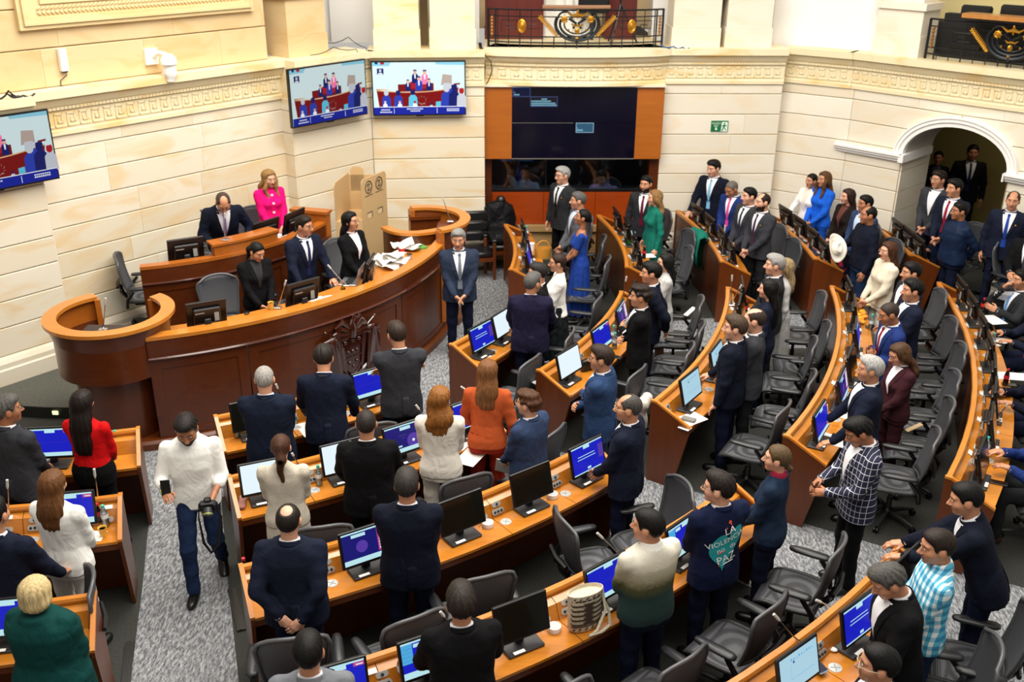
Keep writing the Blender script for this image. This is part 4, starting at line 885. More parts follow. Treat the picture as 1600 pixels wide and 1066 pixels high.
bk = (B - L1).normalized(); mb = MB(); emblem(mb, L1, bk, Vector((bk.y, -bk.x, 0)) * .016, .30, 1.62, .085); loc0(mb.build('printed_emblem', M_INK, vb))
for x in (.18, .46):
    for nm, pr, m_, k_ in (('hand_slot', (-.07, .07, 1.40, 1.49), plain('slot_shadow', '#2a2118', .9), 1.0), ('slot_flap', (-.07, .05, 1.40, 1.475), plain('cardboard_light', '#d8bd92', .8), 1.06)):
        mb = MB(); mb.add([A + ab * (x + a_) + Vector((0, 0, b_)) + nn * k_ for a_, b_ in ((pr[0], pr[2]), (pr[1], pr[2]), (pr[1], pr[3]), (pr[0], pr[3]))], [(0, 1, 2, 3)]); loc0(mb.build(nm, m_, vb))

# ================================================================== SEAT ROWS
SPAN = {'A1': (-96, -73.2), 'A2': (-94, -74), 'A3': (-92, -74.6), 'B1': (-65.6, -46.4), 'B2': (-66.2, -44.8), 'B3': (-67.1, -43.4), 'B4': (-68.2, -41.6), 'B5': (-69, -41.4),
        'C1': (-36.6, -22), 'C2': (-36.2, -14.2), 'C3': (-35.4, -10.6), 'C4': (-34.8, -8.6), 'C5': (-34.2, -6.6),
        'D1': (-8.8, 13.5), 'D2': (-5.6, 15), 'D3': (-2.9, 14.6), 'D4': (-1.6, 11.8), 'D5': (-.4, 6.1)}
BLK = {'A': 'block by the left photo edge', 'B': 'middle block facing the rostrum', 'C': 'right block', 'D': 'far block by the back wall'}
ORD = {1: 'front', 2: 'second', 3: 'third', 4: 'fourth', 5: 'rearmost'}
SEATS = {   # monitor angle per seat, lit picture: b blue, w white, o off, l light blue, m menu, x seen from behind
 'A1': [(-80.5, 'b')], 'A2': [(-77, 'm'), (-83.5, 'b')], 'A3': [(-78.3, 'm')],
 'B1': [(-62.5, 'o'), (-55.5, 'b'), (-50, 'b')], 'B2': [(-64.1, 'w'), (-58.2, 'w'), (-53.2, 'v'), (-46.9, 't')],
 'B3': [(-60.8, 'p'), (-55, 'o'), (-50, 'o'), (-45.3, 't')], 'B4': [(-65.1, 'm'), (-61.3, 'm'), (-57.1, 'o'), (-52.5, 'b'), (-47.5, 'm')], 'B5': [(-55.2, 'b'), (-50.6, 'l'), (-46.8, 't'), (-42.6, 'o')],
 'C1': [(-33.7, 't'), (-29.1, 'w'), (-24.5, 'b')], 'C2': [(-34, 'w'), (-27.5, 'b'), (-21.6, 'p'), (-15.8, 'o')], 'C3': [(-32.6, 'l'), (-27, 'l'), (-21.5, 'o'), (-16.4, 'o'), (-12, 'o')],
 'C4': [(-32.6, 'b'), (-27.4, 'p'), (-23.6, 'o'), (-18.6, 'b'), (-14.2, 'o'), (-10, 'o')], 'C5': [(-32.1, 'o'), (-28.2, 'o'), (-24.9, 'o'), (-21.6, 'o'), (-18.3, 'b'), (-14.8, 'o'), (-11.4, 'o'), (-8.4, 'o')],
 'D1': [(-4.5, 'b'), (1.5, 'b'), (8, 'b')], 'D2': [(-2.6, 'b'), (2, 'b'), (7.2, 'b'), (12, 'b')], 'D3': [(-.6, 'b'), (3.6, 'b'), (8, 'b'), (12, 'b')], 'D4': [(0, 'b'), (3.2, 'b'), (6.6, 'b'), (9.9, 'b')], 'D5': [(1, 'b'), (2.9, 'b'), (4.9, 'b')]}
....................
■ **Description of the task**: Return the material word for word. Pictures are not part of the copy.

■ **Full answer**:
Keep writing the Blender script for this image. This is part 4, starting at line 885. More parts follow. Treat the picture as 1600 pixels wide and 1066 pixels high.
bk = (B - L1).normalized(); mb = MB(); emblem(mb, L1, bk, Vector((bk.y, -bk.x, 0)) * .016, .30, 1.62, .085); loc0(mb.build('printed_emblem', M_INK, vb))
for x in (.18, .46):
    for nm, pr, m_, k_ in (('hand_slot', (-.07, .07, 1.40, 1.49), plain('slot_shadow', '#2a2118', .9), 1.0), ('slot_flap', (-.07, .05, 1.40, 1.475), plain('cardboard_light', '#d8bd92', .8), 1.06)):
        mb = MB(); mb.add([A + ab * (x + a_) + Vector((0, 0, b_)) + nn * k_ for a_, b_ in ((pr[0], pr[2]), (pr[1], pr[2]), (pr[1], pr[3]), (pr[0], pr[3]))], [(0, 1, 2, 3)]); loc0(mb.build(nm, m_, vb))

# ================================================================== SEAT ROWS
SPAN = {'A1': (-96, -73.2), 'A2': (-94, -74), 'A3': (-92, -74.6), 'B1': (-65.6, -46.4), 'B2': (-66.2, -44.8), 'B3': (-67.1, -43.4), 'B4': (-68.2, -41.6), 'B5': (-69, -41.4),
        'C1': (-36.6, -22), 'C2': (-36.2, -14.2), 'C3': (-35.4, -10.6), 'C4': (-34.8, -8.6), 'C5': (-34.2, -6.6),
        'D1': (-8.8, 13.5), 'D2': (-5.6, 15), 'D3': (-2.9, 14.6), 'D4': (-1.6, 11.8), 'D5': (-.4, 6.1)}
BLK = {'A': 'block by the left photo edge', 'B': 'middle block facing the rostrum', 'C': 'right block', 'D': 'far block by the back wall'}
ORD = {1: 'front', 2: 'second', 3: 'third', 4: 'fourth', 5: 'rearmost'}
SEATS = {   # monitor angle per seat, lit picture: b blue, w white, o off, l light blue, m menu, x seen from behind
 'A1': [(-80.5, 'b')], 'A2': [(-77, 'm'), (-83.5, 'b')], 'A3': [(-78.3, 'm')],
 'B1': [(-62.5, 'o'), (-55.5, 'b'), (-50, 'b')], 'B2': [(-64.1, 'w'), (-58.2, 'w'), (-53.2, 'v'), (-46.9, 't')],
 'B3': [(-60.8, 'p'), (-55, 'o'), (-50, 'o'), (-45.3, 't')], 'B4': [(-65.1, 'm'), (-61.3, 'm'), (-57.1, 'o'), (-52.5, 'b'), (-47.5, 'm')], 'B5': [(-55.2, 'b'), (-50.6, 'l'), (-46.8, 't'), (-42.6, 'o')],
 'C1': [(-33.7, 't'), (-29.1, 'w'), (-24.5, 'b')], 'C2': [(-34, 'w'), (-27.5, 'b'), (-21.6, 'p'), (-15.8, 'o')], 'C3': [(-32.6, 'l'), (-27, 'l'), (-21.5, 'o'), (-16.4, 'o'), (-12, 'o')],
 'C4': [(-32.6, 'b'), (-27.4, 'p'), (-23.6, 'o'), (-18.6, 'b'), (-14.2, 'o'), (-10, 'o')], 'C5': [(-32.1, 'o'), (-28.2, 'o'), (-24.9, 'o'), (-21.6, 'o'), (-18.3, 'b'), (-14.8, 'o'), (-11.4, 'o'), (-8.4, 'o')],
 'D1': [(-4.5, 'b'), (1.5, 'b'), (8, 'b')], 'D2': [(-2.6, 'b'), (2, 'b'), (7.2, 'b'), (12, 'b')], 'D3': [(-.6, 'b'), (3.6, 'b'), (8, 'b'), (12, 'b')], 'D4': [(0, 'b'), (3.2, 'b'), (6.6, 'b'), (9.9, 'b')], 'D5': [(1, 'b'), (2.9, 'b'), (4.9, 'b')]}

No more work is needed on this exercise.